>> begin Extracted information
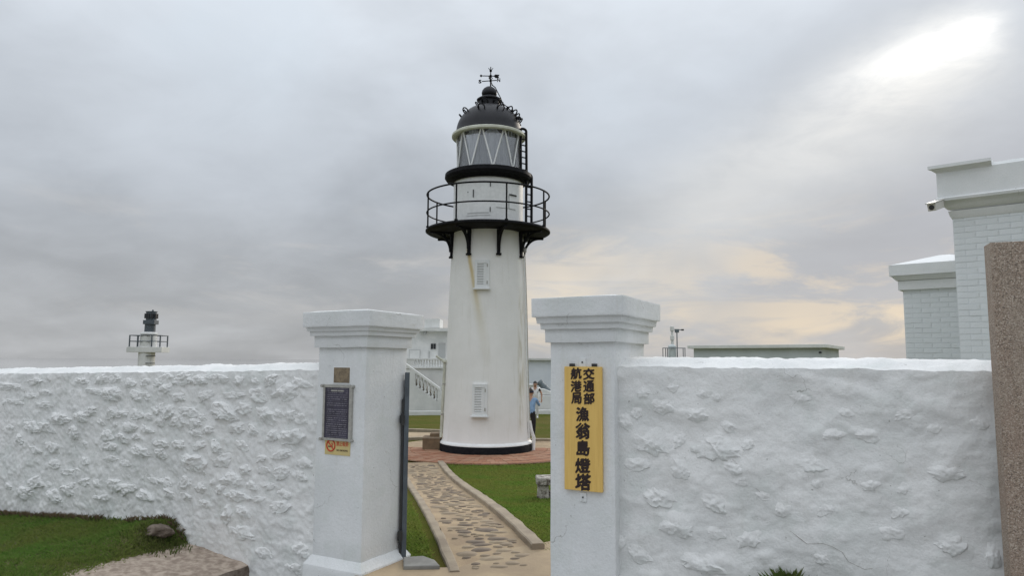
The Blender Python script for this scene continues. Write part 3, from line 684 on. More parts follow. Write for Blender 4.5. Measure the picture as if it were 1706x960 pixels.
MB().wbox(s0 - fw, s1 + fw * 1.5, fn - .022, LN0 + .004, z0 - .024, z0 - .001).build('frame_rail', M['alu'], nr, bevel=.002)
for ss in (s0 - .03, s1 + .036):
    for zz in (z0 - .014, z1 + .016):
        MB().tube([W(ss, fn - .04, zz), W(ss, LN0 + .003, zz)], .016, 10).build('bolt', M['alu'], nr, smooth=40)
put_text('lettering', '▬▬▬ ▬▬▬', .02, M['alu'], nr, W((s0 + s1) / 2, fn - .0135, z1 - .03), T, UP, extrude=.0008, fit=((s1 - s0) * .5, .014))
s0, z0 = onwall(556, 638, fn); s1, z1 = onwall(583, 613, fn)
pq = thing('stone_plaque', 'small square brown stone plaque above the dark notice', 'plaque', W((s0 + s1) / 2, LN0, z0))
MB().wbox(s0, s1, LN0 - .008, LN0 + .004, z0, z1).build('tablet', M['plaque'], pq, bevel=.002)
MB().wbox(s0 - .012, s1 + .012, LN0 - .004, LN0 + .004, z0 - .012, z1 + .012).build('mortar_bed', M['trim'], pq, bevel=.002)
s0, z0 = onwall(541, 757, fn); s1, z1 = onwall(583.5, 733.5, fn)
st = thing('no_smoking_sticker', 'yellow no smoking sticker with red letters below the notice', 'sign', W((s0 + s1) / 2, LN0, z0))
MB().wbox(s0, s1, LN0 - .005, LN0 + .002, z0, z1).build('backing', M['stickerbase'], st)
sn = LN0 - .0062; H = z1 - z0; cx, cz = s0 + (s1 - s0) * .24, (z0 + z1) / 2 + .01
ringp = [W(cx + math.cos(a) * H * .34, sn, cz + math.sin(a) * H * .34) for a in [2 * math.pi * k / 28 for k in range(28)]]
MB().tube(ringp, .0075, 6, closed=True).build('prohibition_ring', M['red'], st, smooth=60)
MB().tube([W(cx - H * .24, sn, cz + H * .24), W(cx + H * .24, sn, cz - H * .24)], .0065, 6).build('prohibition_bar', M['red'], st)
MB().wbox(cx - H * .22, cx + H * .16, sn - .001, sn + .001, cz - H * .10, cz - H * .03).build('cigarette', M['darkprint'], st)
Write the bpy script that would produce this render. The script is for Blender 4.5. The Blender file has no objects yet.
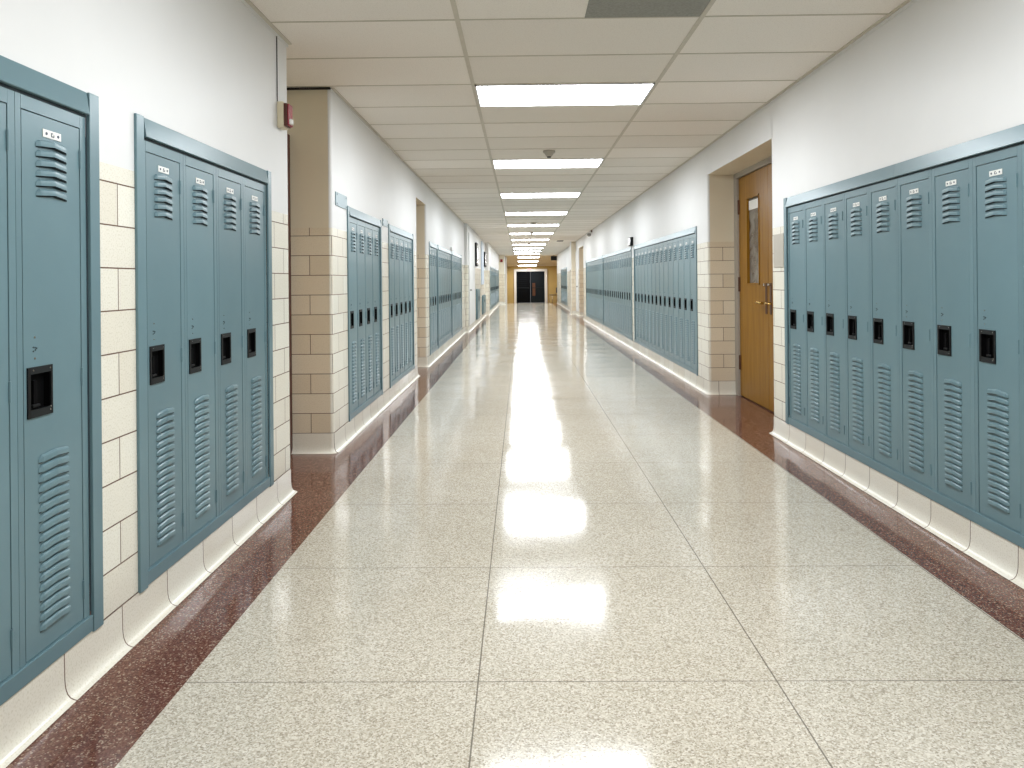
>> end Extracted information
◆ **Problem requirements**: Pictures are not part of the copy; reproduce everything else in the records exactly.

◆ **Task solution**:
The Blender Python script for this scene continues. Write part 3, from line 684 on. More parts follow. Write for Blender 4.5. Measure the picture as if it were 1706x960 pixels.
MB().wbox(s0 - fw, s1 + fw * 1.5, fn - .022, LN0 + .004, z0 - .024, z0 - .001).build('frame_rail', M['alu'], nr, bevel=.002)
for ss in (s0 - .03, s1 + .036):
    for zz in (z0 - .014, z1 + .016):
        MB().tube([W(ss, fn - .04, zz), W(ss, LN0 + .003, zz)], .016, 10).build('bolt', M['alu'], nr, smooth=40)
put_text('lettering', '▬▬▬ ▬▬▬', .02, M['alu'], nr, W((s0 + s1) / 2, fn - .0135, z1 - .03), T, UP, extrude=.0008, fit=((s1 - s0) * .5, .014))
s0, z0 = onwall(556, 638, fn); s1, z1 = onwall(583, 613, fn)
pq = thing('stone_plaque', 'small square brown stone plaque above the dark notice', 'plaque', W((s0 + s1) / 2, LN0, z0))
MB().wbox(s0, s1, LN0 - .008, LN0 + .004, z0, z1).build('tablet', M['plaque'], pq, bevel=.002)
MB().wbox(s0 - .012, s1 + .012, LN0 - .004, LN0 + .004, z0 - .012, z1 + .012).build('mortar_bed', M['trim'], pq, bevel=.002)
s0, z0 = onwall(541, 757, fn); s1, z1 = onwall(583.5, 733.5, fn)
st = thing('no_smoking_sticker', 'yellow no smoking sticker with red letters below the notice', 'sign', W((s0 + s1) / 2, LN0, z0))
MB().wbox(s0, s1, LN0 - .005, LN0 + .002, z0, z1).build('backing', M['stickerbase'], st)
sn = LN0 - .0062; H = z1 - z0; cx, cz = s0 + (s1 - s0) * .24, (z0 + z1) / 2 + .01
ringp = [W(cx + math.cos(a) * H * .34, sn, cz + math.sin(a) * H * .34) for a in [2 * math.pi * k / 28 for k in range(28)]]
MB().tube(ringp, .0075, 6, closed=True).build('prohibition_ring', M['red'], st, smooth=60)
MB().tube([W(cx - H * .24, sn, cz + H * .24), W(cx + H * .24, sn, cz - H * .24)], .0065, 6).build('prohibition_bar', M['red'], st)
MB().wbox(cx - H * .22, cx + H * .16, sn - .001, sn + .001, cz - H * .10, cz - H * .03).build('cigarette', M['darkprint'], st)
Write the bpy script that would produce this render. The script is for Blender 4.5. The Blender file has no objects yet.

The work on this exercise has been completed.